WHAT IS REQUIRED: In the entries below, find the lines that contain the word "pixels" and copy them.

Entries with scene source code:
******

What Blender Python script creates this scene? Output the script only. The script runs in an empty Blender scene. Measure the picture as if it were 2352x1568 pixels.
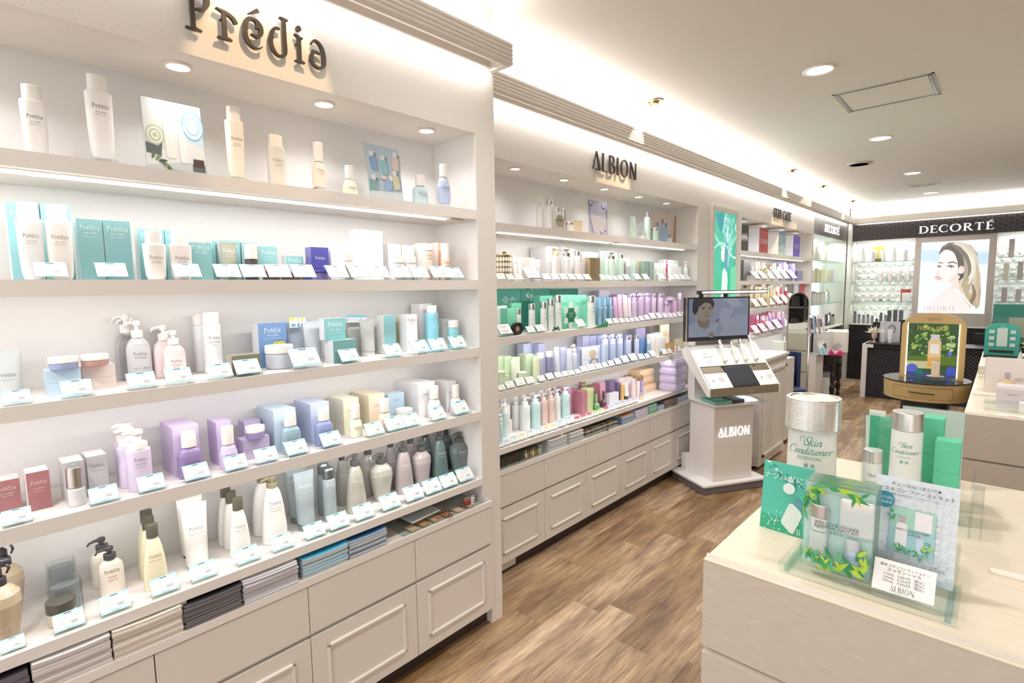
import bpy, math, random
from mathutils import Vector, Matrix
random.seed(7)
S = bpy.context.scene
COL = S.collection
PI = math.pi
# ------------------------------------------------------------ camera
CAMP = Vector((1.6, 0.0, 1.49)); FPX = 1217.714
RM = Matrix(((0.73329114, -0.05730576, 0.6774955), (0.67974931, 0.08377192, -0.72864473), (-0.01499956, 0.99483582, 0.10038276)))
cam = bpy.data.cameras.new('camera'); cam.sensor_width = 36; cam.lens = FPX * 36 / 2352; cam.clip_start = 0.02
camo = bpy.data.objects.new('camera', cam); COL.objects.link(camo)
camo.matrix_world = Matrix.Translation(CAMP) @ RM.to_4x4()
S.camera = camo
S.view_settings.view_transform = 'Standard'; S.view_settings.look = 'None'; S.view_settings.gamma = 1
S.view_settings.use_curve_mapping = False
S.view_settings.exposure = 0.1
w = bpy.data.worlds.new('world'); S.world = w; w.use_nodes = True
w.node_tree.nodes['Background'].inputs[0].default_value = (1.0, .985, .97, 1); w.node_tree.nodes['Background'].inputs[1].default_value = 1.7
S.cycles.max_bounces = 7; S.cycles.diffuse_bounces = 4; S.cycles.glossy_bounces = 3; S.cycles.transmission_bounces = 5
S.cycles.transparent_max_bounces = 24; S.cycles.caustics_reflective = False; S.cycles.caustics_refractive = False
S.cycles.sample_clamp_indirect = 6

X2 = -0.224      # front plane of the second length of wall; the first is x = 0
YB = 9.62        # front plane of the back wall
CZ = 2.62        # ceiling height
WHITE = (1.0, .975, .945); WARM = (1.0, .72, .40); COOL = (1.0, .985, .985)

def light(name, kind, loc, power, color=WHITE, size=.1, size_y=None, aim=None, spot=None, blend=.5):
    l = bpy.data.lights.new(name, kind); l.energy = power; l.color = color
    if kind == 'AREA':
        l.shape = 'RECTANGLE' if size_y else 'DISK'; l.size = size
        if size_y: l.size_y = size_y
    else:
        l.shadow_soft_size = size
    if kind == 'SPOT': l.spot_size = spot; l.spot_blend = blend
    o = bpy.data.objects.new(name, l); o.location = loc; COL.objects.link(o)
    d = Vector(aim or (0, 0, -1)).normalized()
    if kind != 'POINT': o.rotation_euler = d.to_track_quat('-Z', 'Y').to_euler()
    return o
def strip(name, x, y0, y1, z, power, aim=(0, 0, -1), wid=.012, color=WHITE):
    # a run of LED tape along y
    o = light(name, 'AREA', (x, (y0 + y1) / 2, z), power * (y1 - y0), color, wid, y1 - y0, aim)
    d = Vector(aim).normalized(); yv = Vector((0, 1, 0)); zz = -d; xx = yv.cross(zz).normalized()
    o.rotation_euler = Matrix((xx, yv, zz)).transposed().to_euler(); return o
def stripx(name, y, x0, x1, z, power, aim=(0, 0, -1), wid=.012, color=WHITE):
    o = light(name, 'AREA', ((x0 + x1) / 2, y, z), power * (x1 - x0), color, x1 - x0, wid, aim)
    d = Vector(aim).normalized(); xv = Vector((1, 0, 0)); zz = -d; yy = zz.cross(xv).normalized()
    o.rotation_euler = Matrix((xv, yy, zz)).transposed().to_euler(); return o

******

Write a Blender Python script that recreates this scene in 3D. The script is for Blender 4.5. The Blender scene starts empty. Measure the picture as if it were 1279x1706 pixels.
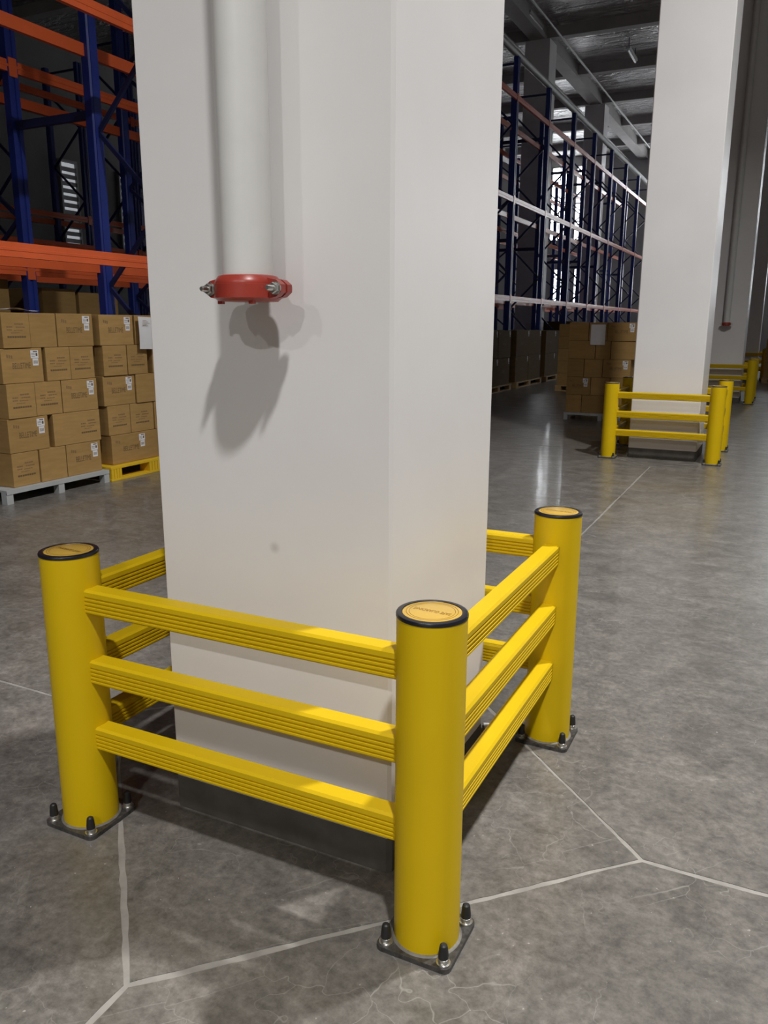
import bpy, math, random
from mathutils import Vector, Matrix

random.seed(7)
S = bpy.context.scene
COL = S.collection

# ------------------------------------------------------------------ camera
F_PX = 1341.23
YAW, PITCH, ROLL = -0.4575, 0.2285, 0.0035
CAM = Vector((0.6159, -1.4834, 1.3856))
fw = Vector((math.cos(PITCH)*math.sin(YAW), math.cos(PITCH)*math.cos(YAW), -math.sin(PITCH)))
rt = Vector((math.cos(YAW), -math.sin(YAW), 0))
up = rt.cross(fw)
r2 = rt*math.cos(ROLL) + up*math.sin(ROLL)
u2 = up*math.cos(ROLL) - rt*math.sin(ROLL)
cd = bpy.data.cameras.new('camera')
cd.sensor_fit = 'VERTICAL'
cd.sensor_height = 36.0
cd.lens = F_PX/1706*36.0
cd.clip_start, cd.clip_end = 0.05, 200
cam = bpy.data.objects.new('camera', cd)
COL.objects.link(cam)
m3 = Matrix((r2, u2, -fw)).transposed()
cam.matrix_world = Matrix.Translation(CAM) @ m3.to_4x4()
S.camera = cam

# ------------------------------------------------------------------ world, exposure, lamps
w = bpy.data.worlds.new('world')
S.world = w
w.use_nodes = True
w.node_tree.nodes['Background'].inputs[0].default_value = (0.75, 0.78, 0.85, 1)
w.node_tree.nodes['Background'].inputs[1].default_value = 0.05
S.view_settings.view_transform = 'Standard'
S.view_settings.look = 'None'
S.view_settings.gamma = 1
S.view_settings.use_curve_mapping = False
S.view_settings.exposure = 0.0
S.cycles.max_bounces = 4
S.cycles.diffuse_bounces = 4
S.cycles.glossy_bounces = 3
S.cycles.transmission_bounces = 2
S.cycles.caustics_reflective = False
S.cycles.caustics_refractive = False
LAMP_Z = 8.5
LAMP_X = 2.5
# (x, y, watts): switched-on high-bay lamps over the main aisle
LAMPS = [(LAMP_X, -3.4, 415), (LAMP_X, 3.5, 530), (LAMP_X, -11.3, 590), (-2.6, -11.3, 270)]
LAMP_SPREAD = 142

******

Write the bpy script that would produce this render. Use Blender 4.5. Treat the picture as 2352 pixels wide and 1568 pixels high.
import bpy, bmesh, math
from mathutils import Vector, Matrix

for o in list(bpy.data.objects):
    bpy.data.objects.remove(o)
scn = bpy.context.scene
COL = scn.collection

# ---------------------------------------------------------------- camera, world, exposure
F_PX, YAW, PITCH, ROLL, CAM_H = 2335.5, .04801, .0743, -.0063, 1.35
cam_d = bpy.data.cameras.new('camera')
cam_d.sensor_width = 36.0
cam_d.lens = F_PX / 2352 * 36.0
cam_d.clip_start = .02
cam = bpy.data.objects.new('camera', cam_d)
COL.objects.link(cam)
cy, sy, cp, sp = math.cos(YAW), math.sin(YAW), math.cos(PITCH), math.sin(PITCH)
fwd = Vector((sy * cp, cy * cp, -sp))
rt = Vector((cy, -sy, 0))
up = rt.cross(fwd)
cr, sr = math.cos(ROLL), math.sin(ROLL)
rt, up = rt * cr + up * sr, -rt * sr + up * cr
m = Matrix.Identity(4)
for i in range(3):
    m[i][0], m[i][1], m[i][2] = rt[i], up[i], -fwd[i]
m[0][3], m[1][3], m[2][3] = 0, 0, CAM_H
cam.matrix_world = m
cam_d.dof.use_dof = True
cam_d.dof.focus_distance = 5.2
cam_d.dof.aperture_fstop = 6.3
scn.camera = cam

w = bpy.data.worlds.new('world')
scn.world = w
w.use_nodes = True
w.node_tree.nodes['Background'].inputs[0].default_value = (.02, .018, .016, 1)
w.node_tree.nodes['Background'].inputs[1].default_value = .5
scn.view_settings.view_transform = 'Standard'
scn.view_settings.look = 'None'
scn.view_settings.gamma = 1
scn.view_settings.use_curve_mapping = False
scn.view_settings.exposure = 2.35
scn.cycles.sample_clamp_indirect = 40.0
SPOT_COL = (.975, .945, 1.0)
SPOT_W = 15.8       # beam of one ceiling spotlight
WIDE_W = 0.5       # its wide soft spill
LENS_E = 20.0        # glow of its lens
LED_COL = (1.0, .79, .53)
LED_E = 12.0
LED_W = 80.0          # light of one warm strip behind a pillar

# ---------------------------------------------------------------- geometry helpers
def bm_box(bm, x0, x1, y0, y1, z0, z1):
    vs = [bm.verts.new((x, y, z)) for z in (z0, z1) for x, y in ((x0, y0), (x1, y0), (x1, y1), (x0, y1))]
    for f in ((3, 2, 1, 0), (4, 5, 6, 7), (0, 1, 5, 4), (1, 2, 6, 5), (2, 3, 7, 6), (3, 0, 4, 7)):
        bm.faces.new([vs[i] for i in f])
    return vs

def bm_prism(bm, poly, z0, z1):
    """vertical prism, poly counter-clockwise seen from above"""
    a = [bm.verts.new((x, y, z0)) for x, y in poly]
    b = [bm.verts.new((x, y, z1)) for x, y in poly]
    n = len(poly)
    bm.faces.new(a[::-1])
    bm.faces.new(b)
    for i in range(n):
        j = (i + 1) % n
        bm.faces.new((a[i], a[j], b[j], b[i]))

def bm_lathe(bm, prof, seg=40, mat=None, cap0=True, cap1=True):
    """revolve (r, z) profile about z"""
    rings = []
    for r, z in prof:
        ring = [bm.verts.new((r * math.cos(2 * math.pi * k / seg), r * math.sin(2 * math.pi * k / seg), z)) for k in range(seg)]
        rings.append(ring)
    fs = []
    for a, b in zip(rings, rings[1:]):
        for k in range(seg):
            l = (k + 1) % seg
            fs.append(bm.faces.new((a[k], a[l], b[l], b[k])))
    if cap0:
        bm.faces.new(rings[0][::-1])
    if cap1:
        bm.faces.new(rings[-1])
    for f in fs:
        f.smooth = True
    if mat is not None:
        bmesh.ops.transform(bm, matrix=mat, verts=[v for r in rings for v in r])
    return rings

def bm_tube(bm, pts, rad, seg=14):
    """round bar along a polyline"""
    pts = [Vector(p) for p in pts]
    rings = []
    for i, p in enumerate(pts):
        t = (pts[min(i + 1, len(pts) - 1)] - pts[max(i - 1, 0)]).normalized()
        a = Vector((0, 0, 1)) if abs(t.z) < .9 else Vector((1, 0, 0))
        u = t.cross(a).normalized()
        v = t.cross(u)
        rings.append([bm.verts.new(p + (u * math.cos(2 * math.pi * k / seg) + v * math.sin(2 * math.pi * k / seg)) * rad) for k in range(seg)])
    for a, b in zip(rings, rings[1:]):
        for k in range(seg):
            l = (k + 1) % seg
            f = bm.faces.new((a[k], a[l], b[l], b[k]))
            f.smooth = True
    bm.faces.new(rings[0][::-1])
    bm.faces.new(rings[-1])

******

RESULT OF THIS EXERCISE:
What Blender Python script creates this scene? Output the script only. The script runs in an empty Blender scene. Measure the picture as if it were 2352x1568 pixels.
Write a Blender Python script that recreates this scene in 3D. The script is for Blender 4.5. The Blender scene starts empty. Measure the picture as if it were 1279x1706 pixels.
Write the bpy script that would produce this render. Use Blender 4.5. Treat the picture as 2352 pixels wide and 1568 pixels high.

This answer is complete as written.